◆ **Given exercise**
Quote exactly the lines spanning from the top of the data below to the line that contains "return m, nt, nt.nodes, nt.links, nt.nodes['Principled", including both.

◆ **Information shown**

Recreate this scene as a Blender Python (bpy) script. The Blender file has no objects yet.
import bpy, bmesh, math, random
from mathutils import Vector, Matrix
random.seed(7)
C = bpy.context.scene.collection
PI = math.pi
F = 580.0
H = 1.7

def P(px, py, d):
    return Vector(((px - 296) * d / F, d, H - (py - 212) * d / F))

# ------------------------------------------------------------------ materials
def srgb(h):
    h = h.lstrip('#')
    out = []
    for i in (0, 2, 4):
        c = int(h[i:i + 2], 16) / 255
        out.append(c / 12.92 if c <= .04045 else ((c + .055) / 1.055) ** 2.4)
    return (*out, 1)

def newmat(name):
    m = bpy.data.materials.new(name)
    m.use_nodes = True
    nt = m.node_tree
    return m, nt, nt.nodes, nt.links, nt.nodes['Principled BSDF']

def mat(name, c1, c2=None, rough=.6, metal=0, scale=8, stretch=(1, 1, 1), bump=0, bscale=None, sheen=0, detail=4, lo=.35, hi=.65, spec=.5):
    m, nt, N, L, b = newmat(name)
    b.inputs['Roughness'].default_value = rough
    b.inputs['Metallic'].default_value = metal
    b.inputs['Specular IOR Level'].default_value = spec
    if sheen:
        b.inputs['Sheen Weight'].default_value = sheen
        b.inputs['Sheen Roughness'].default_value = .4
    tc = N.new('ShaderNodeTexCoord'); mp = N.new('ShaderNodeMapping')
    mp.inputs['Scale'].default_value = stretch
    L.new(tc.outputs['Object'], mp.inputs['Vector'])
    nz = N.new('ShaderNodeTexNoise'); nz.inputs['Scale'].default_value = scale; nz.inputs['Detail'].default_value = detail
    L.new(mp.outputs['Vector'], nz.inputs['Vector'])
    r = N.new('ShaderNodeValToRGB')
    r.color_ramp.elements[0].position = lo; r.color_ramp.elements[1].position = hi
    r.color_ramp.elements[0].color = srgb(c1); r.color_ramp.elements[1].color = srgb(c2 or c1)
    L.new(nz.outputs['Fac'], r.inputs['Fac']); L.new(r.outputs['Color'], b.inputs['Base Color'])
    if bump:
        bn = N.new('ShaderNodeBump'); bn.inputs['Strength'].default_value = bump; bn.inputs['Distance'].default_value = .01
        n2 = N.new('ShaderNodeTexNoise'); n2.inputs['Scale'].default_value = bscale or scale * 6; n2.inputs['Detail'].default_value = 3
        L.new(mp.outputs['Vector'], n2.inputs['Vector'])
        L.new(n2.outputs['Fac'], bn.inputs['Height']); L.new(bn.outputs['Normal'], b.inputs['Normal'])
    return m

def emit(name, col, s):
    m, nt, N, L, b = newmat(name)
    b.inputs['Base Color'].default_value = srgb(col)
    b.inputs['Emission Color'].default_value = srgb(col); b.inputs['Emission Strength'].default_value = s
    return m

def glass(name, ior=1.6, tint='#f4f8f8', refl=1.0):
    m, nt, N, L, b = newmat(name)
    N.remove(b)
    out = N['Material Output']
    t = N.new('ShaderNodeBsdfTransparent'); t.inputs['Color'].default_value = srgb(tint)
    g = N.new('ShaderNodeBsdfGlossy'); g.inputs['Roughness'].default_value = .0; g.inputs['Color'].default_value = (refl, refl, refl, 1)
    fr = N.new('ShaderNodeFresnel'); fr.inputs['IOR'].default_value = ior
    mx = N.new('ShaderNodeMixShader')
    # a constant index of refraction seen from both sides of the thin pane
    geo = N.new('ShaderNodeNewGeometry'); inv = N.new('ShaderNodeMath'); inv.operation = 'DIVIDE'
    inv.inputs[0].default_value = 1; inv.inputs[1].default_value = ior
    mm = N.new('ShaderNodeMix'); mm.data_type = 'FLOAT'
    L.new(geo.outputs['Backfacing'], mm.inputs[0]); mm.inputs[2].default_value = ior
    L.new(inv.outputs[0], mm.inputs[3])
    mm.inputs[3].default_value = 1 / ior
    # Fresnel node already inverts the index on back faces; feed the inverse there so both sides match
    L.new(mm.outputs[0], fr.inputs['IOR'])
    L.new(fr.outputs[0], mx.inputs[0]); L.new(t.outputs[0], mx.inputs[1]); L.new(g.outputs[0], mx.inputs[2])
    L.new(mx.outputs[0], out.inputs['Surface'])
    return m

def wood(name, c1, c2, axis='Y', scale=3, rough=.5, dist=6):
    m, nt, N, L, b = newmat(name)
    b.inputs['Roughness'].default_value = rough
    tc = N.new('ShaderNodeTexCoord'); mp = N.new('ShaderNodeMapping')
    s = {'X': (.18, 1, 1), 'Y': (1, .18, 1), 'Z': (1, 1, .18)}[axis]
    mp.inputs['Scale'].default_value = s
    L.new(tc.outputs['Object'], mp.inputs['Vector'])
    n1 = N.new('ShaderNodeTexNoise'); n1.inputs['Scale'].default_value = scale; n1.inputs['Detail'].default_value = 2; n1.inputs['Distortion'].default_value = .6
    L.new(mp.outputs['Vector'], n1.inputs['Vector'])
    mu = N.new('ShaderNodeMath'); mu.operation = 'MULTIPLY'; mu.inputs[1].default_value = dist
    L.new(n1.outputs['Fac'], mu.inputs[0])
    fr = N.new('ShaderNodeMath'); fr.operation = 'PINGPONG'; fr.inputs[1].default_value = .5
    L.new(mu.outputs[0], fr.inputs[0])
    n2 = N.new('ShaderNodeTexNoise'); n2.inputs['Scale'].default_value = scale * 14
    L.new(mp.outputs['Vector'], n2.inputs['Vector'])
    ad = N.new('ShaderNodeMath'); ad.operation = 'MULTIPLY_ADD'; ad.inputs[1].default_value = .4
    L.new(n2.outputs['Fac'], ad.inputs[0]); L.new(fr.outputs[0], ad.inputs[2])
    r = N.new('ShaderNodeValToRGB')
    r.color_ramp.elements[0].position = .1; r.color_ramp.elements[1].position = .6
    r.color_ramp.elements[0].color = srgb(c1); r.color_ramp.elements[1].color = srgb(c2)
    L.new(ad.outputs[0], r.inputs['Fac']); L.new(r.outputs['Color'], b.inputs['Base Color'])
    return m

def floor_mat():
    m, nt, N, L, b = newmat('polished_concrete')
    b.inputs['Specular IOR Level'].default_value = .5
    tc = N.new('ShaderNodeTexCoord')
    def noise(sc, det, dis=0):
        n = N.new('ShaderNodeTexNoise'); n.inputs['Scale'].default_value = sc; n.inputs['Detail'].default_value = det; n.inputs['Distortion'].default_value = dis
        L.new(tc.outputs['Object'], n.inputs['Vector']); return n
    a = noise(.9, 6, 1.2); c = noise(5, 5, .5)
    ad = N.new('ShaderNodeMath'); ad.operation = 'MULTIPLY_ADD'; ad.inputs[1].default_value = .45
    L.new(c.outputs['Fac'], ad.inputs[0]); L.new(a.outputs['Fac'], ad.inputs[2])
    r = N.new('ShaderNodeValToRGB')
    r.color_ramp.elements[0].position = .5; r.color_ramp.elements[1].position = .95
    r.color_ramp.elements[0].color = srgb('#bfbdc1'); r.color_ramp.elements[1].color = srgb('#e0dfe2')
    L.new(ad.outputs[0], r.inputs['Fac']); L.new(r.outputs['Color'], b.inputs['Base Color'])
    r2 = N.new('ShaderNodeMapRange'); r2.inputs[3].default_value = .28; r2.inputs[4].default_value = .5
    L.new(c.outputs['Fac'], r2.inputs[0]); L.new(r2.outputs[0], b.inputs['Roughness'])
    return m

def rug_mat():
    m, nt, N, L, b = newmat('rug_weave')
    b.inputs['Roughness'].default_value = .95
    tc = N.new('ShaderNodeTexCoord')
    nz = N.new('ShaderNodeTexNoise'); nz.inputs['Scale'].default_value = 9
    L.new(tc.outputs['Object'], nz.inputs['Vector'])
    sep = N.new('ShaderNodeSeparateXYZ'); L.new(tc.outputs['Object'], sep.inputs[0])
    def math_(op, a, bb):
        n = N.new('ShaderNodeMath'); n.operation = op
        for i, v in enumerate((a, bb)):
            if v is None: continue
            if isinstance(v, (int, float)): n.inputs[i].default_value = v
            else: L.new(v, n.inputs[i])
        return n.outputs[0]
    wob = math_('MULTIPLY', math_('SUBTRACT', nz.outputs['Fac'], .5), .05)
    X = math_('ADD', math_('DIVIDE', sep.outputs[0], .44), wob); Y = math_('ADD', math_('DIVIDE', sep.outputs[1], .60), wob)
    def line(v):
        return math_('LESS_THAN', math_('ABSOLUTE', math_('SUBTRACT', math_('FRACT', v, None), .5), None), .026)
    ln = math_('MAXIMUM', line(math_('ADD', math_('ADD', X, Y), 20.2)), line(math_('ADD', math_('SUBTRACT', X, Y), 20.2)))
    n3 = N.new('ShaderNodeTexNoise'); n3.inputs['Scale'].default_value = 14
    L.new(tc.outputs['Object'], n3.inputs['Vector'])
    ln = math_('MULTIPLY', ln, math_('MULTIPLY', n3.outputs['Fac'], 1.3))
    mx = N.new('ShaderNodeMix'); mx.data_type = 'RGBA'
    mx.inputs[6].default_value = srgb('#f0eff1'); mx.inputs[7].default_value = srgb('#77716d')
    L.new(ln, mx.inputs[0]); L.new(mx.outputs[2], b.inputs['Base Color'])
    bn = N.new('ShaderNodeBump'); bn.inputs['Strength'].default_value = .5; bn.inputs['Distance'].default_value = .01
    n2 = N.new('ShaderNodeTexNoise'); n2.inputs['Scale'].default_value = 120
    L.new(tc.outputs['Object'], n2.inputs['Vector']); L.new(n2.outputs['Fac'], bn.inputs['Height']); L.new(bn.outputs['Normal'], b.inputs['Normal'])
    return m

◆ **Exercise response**
Recreate this scene as a Blender Python (bpy) script. The Blender file has no objects yet.
import bpy, bmesh, math, random
from mathutils import Vector, Matrix
random.seed(7)
C = bpy.context.scene.collection
PI = math.pi
F = 580.0
H = 1.7

def P(px, py, d):
    return Vector(((px - 296) * d / F, d, H - (py - 212) * d / F))

# ------------------------------------------------------------------ materials
def srgb(h):
    h = h.lstrip('#')
    out = []
    for i in (0, 2, 4):
        c = int(h[i:i + 2], 16) / 255
        out.append(c / 12.92 if c <= .04045 else ((c + .055) / 1.055) ** 2.4)
    return (*out, 1)

def newmat(name):
    m = bpy.data.materials.new(name)
    m.use_nodes = True
    nt = m.node_tree
    return m, nt, nt.nodes, nt.links, nt.nodes['Principled BSDF']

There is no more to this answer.